Martin Gayford

Silent films

Plus: a scholarly little show at the National Gallery sheds new light on the artistic personality of Giovanni da Rimini

On 15 September 1888 Vincent van Gogh was intrigued to read an account of an up-to-date artist’s house in the literary supplement of Le Figaro. This described a purple house in the middle of a garden, the paths of which were made of yellow sand. The walls were glass bricks ‘in the shape of purple eggs’.

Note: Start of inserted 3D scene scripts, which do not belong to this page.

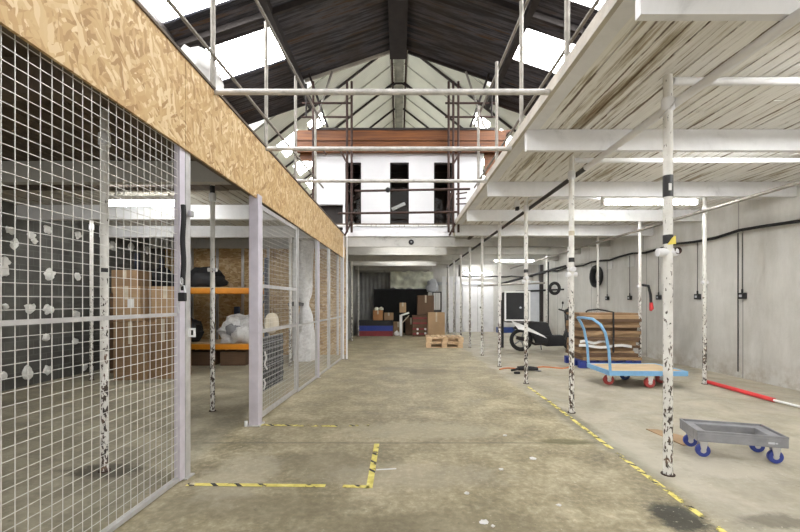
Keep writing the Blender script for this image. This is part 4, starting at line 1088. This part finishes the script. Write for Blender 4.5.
# ================================================================== FLOOR MARKINGS AND LITTER
def tape(pts,w,m,label):
    mb=MB()
    for (p,q) in zip(pts,pts[1:]):
        p=Vector((*p,.003)); q=Vector((*q,.003)); d_=(q-p).normalized(); a=Vector((-d_.y,d_.x,0))*w/2
        n=max(1,int((q-p).length/.3))
        mb.hexa([p-a,p+a,q+a,q-a],[v+Vector((0,0,.001)) for v in (p-a,p+a,q+a,q-a)])
    return tag(mb.build('hazard_tape',M[m],smooth=False),label,'floor tape')
tape([(-1.45,2.735),(-.5,2.715)],.042,'tape','yellow and black tape along the floor from the near cage post')
tape([(-.38,2.71),(-.2,2.70)],.04,'tape','short yellow tape piece at the corner of the marked floor box')
tape([(-.2,2.68),(-.195,3.52)],.045,'tape','yellow tape running away from the camera at mid aisle')
tape([(-1.4,4.06),(-.62,4.02)],.045,'tapew','worn hazard tape across the floor by the square cage post')
tape([(-.5,4.04),(-.3,4.04)],.045,'tapew','faint last scrap of worn hazard tape in the aisle')
tape([(1.75,1.7),(1.765,2.4),(1.785,3.0),(1.83,3.9),(1.88,5.0),(1.9,5.9)],.042,'tapew','long worn yellow tape line along the right side of the aisle')
tag(MB().prism([(-.17,2.965),(-.02,2.985),(-.02,3.005),(-.17,2.985)],'z',.002,.003).build('chalk_mark',M['paper'],smooth=False),'short white chalk dash beside the yellow tape corner','chalk mark')
litter=[(484,523,7,'largest curled white scrap near the bottom of the floor'),(493,527,3,'tiny white chip beside the curled scrap'),(559,506,3.5,'white chip on the floor left of the dark oil stain'),(501,470,3.5,'white flake in the middle of the aisle floor'),(467,494,3.5,'white flake on the floor left of centre near the curled scrap'),(533,459,5,'pale flake toward the right tape line'),(192,485,4,'yellowish scrap on the floor at the near cage post'),(505,436,3,'small pale flake by the floor joint')]
for i,(px,py,r,lab) in enumerate(litter):
    Y=H*F/(py-CY); x=(px-CX)/F*Y; rr=r*Y/F*.7
    tag(MB().blob((x,Y,.006),(rr,rr*.75,.007),.3,2,12,6,i).build('paint_flake',M['beige'] if i==6 else M['paper']),lab,'scrap')

# ================================================================== LIGHT, WORLD, CAMERA
w=bpy.data.worlds.new('World'); S.world=w; w.use_nodes=True
bg=w.node_tree.nodes['Background']; bg.inputs[0].default_value=(1,.985,.95,1); bg.inputs[1].default_value=1.15
cam=bpy.data.cameras.new('Camera'); co=bpy.data.objects.new('Camera',cam); COL.objects.link(co)
co.location=(0,0,H); co.rotation_euler=(R(90),0,0)
cam.sensor_width=36; cam.lens=36*F/800; cam.shift_x=.00125; cam.shift_y=.045; cam.clip_start=.05; cam.clip_end=200
S.camera=co
vs_=S.view_settings; vs_.view_transform='Standard'; vs_.look='None'; vs_.gamma=1; vs_.use_curve_mapping=False; vs_.exposure=.42
S.cycles.use_denoising=True
S.cycles.max_bounces=10; S.cycles.diffuse_bounces=6
S.cycles.sample_clamp_indirect=8
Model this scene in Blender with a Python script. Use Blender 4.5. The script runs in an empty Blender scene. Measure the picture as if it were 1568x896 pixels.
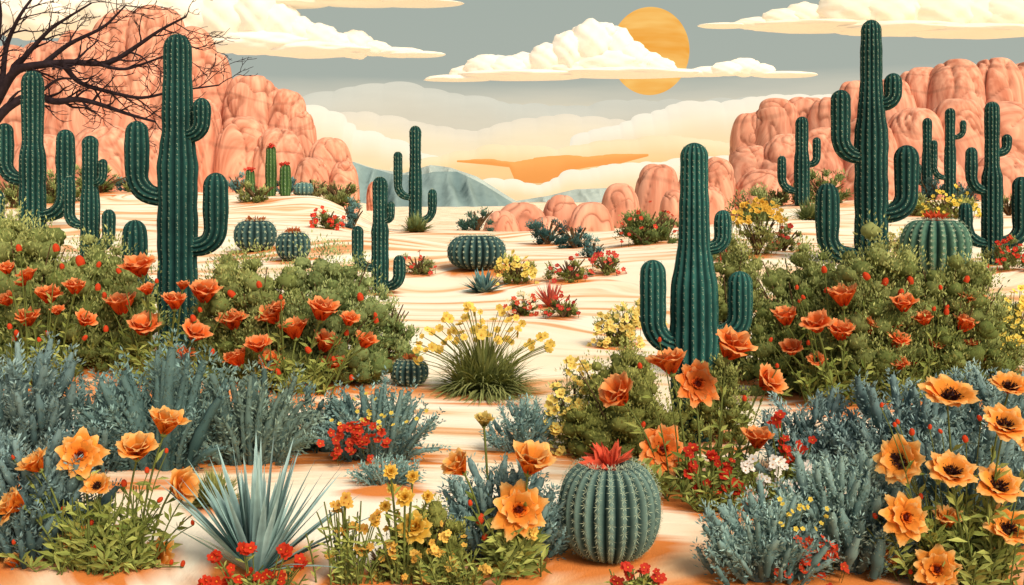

Such aesthetic dwellings were all the rage; Van Gogh dreamed of having one himself in Arles. But as one learns from an exhibition at Leighton House, it was another 19th-century Dutch artist, Lawrence Alma-Tadema, who actually inhabited two such establishments — one off Regent’s Park, the other in St John’s Wood.

On paper, Van Gogh and Alma-Tadema have a great deal in common. The former was born in 1853 in a small village in the south of the Netherlands, the latter, 17 years older and originally christened Lourens, came from Dronryp, a tiny settlement in the extreme north. Van Gogh’s father was a clergyman, Alma-Tadema’s a lawyer. Both were determined to become painters in the face of family opposition.

‘If I have obtained any degree of success,’ Alma-Tadema proclaimed, ‘it is because I have always been faithful to my own ideas.’ Van Gogh was faithful to his, too, but of course he did not enjoy much success before his death in 1890. And that, in fact, is where the comparison ends.

Alma-Tadema’s career was, in worldly terms, as triumphant as an artist’s could possibly be. He died, in 1912, knighted and a member of the Order of Merit, and was buried in the crypt of St Paul’s Cathedral. The other difference was that Van Gogh was a great painter and, as this exhibition demonstrates clearly, Alma-Tadema was not.

Admittedly, he had other talents: as a maker of stylish interiors and as a showman, both of which are investigated in this mini-retrospective, Alma-Tadema: At Home in Antiquity.